What you have to do = Starting at the line containing "Write part 3 of", please quote every line up to and including the line containing "village(*v)", exactly, and nothing beyond.
◇ ◇ ◇ ◇
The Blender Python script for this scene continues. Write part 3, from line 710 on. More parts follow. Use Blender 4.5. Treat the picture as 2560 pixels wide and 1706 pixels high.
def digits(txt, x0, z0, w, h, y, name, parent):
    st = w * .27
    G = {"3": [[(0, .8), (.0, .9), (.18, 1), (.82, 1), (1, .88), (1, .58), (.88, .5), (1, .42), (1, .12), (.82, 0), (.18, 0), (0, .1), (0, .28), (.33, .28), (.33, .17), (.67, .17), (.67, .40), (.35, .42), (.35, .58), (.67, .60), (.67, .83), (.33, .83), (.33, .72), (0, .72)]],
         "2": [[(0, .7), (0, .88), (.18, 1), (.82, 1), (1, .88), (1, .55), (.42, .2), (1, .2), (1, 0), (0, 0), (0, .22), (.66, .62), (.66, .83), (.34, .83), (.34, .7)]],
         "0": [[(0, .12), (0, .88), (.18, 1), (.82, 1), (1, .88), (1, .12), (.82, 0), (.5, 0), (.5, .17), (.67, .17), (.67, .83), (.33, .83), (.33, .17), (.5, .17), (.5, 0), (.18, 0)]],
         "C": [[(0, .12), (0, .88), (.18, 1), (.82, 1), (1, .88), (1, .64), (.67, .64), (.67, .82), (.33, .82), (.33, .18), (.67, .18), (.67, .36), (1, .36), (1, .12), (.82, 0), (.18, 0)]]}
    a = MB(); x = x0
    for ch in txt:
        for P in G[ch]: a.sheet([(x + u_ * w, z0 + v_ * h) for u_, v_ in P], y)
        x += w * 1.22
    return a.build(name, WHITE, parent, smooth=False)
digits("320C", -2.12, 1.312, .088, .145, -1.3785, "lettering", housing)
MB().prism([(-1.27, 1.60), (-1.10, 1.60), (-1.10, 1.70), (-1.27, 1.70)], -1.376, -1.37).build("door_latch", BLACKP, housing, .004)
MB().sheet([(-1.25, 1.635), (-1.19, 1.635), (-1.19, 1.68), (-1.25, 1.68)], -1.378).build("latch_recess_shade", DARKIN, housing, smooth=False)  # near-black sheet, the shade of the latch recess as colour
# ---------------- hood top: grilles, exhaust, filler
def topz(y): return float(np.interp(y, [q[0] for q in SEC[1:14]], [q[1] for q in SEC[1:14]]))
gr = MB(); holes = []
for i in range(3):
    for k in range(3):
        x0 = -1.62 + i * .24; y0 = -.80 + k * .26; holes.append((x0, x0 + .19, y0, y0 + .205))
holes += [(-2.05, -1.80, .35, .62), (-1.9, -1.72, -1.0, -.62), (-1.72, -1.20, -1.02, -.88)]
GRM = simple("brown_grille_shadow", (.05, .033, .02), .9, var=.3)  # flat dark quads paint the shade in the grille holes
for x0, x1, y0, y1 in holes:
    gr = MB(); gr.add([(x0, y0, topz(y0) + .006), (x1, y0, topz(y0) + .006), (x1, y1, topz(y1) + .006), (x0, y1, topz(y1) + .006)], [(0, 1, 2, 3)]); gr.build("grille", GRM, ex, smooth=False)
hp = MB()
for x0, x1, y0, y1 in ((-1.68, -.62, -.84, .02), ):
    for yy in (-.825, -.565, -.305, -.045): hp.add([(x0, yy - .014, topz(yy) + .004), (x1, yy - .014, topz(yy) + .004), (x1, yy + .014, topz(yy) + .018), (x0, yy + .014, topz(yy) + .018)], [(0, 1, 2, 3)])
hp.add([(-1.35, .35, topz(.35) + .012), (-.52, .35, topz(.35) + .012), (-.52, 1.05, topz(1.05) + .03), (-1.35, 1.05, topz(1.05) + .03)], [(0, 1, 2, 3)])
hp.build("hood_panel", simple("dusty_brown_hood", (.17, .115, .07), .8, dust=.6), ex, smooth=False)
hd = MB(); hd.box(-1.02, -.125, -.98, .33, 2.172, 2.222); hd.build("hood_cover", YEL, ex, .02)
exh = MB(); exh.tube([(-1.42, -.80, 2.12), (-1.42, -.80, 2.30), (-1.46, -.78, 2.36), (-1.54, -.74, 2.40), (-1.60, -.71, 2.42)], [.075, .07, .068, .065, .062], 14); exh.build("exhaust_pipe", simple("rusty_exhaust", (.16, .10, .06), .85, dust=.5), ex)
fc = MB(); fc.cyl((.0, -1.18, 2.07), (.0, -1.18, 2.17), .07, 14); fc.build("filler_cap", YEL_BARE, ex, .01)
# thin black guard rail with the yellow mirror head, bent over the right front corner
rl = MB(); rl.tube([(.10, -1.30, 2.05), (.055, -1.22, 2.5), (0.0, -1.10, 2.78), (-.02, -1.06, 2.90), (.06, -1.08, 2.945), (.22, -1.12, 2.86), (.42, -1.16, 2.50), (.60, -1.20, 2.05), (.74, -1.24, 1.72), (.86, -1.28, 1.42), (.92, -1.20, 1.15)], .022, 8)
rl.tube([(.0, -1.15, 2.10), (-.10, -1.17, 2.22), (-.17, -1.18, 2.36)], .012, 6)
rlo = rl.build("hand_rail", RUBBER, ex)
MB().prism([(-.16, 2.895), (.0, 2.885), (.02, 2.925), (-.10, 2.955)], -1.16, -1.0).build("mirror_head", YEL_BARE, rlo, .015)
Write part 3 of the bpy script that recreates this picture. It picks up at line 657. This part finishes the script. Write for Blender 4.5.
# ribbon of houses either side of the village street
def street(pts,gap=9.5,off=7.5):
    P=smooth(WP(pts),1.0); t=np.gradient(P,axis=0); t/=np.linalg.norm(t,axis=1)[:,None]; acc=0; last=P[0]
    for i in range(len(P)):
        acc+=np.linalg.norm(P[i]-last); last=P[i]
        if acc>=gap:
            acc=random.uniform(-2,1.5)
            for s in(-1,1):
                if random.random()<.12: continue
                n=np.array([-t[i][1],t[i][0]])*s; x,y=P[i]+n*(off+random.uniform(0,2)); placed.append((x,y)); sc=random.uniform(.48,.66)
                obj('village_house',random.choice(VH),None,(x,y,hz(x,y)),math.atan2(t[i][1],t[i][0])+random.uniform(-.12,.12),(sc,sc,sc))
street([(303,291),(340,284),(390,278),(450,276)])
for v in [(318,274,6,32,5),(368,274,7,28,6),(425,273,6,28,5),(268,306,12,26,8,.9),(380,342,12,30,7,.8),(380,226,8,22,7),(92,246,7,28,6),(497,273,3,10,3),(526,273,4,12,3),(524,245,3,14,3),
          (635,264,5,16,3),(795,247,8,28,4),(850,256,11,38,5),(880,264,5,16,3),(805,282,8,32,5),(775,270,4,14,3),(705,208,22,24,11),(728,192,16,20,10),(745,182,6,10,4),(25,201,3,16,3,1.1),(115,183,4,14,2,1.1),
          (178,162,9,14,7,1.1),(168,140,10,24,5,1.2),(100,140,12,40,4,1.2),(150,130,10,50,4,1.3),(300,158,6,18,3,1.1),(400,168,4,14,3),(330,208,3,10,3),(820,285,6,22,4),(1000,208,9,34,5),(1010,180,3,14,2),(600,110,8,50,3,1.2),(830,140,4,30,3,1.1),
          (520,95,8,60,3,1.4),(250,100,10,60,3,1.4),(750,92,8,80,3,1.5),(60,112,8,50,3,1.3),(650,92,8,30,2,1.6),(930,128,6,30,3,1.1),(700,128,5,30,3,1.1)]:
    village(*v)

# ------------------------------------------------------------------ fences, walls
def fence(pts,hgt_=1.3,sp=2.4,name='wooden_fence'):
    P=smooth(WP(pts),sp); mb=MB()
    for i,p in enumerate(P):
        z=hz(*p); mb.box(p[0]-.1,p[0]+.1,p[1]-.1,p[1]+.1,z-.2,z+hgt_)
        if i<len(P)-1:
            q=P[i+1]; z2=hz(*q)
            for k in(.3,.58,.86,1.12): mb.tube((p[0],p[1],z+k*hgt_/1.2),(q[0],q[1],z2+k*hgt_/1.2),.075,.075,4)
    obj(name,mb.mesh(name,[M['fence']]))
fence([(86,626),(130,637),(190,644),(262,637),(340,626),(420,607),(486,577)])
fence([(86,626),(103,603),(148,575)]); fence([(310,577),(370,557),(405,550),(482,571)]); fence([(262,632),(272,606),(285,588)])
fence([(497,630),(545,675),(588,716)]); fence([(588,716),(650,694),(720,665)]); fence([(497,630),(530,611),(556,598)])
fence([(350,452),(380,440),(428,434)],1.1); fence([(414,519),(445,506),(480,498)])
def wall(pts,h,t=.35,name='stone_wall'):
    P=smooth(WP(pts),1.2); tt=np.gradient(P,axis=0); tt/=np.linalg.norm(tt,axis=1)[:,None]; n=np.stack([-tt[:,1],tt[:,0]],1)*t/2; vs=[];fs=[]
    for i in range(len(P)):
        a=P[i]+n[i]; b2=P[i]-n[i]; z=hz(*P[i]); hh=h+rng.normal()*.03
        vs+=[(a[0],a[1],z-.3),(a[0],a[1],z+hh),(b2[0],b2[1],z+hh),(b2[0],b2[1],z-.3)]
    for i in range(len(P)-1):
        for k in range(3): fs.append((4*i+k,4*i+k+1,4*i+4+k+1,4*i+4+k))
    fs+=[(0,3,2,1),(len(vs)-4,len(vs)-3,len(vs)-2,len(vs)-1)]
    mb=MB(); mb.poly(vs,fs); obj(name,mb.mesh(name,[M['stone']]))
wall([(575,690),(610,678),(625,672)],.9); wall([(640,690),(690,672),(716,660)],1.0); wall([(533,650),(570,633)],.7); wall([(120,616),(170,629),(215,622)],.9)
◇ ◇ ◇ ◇
Answer below =
Write part 3 of the bpy script that recreates this picture. It picks up at line 657. This part finishes the script. Write for Blender 4.5.
# ribbon of houses either side of the village street
def street(pts,gap=9.5,off=7.5):
    P=smooth(WP(pts),1.0); t=np.gradient(P,axis=0); t/=np.linalg.norm(t,axis=1)[:,None]; acc=0; last=P[0]
    for i in range(len(P)):
        acc+=np.linalg.norm(P[i]-last); last=P[i]
        if acc>=gap:
            acc=random.uniform(-2,1.5)
            for s in(-1,1):
                if random.random()<.12: continue
                n=np.array([-t[i][1],t[i][0]])*s; x,y=P[i]+n*(off+random.uniform(0,2)); placed.append((x,y)); sc=random.uniform(.48,.66)
                obj('village_house',random.choice(VH),None,(x,y,hz(x,y)),math.atan2(t[i][1],t[i][0])+random.uniform(-.12,.12),(sc,sc,sc))
street([(303,291),(340,284),(390,278),(450,276)])
for v in [(318,274,6,32,5),(368,274,7,28,6),(425,273,6,28,5),(268,306,12,26,8,.9),(380,342,12,30,7,.8),(380,226,8,22,7),(92,246,7,28,6),(497,273,3,10,3),(526,273,4,12,3),(524,245,3,14,3),
          (635,264,5,16,3),(795,247,8,28,4),(850,256,11,38,5),(880,264,5,16,3),(805,282,8,32,5),(775,270,4,14,3),(705,208,22,24,11),(728,192,16,20,10),(745,182,6,10,4),(25,201,3,16,3,1.1),(115,183,4,14,2,1.1),
          (178,162,9,14,7,1.1),(168,140,10,24,5,1.2),(100,140,12,40,4,1.2),(150,130,10,50,4,1.3),(300,158,6,18,3,1.1),(400,168,4,14,3),(330,208,3,10,3),(820,285,6,22,4),(1000,208,9,34,5),(1010,180,3,14,2),(600,110,8,50,3,1.2),(830,140,4,30,3,1.1),
          (520,95,8,60,3,1.4),(250,100,10,60,3,1.4),(750,92,8,80,3,1.5),(60,112,8,50,3,1.3),(650,92,8,30,2,1.6),(930,128,6,30,3,1.1),(700,128,5,30,3,1.1)]:
    village(*v)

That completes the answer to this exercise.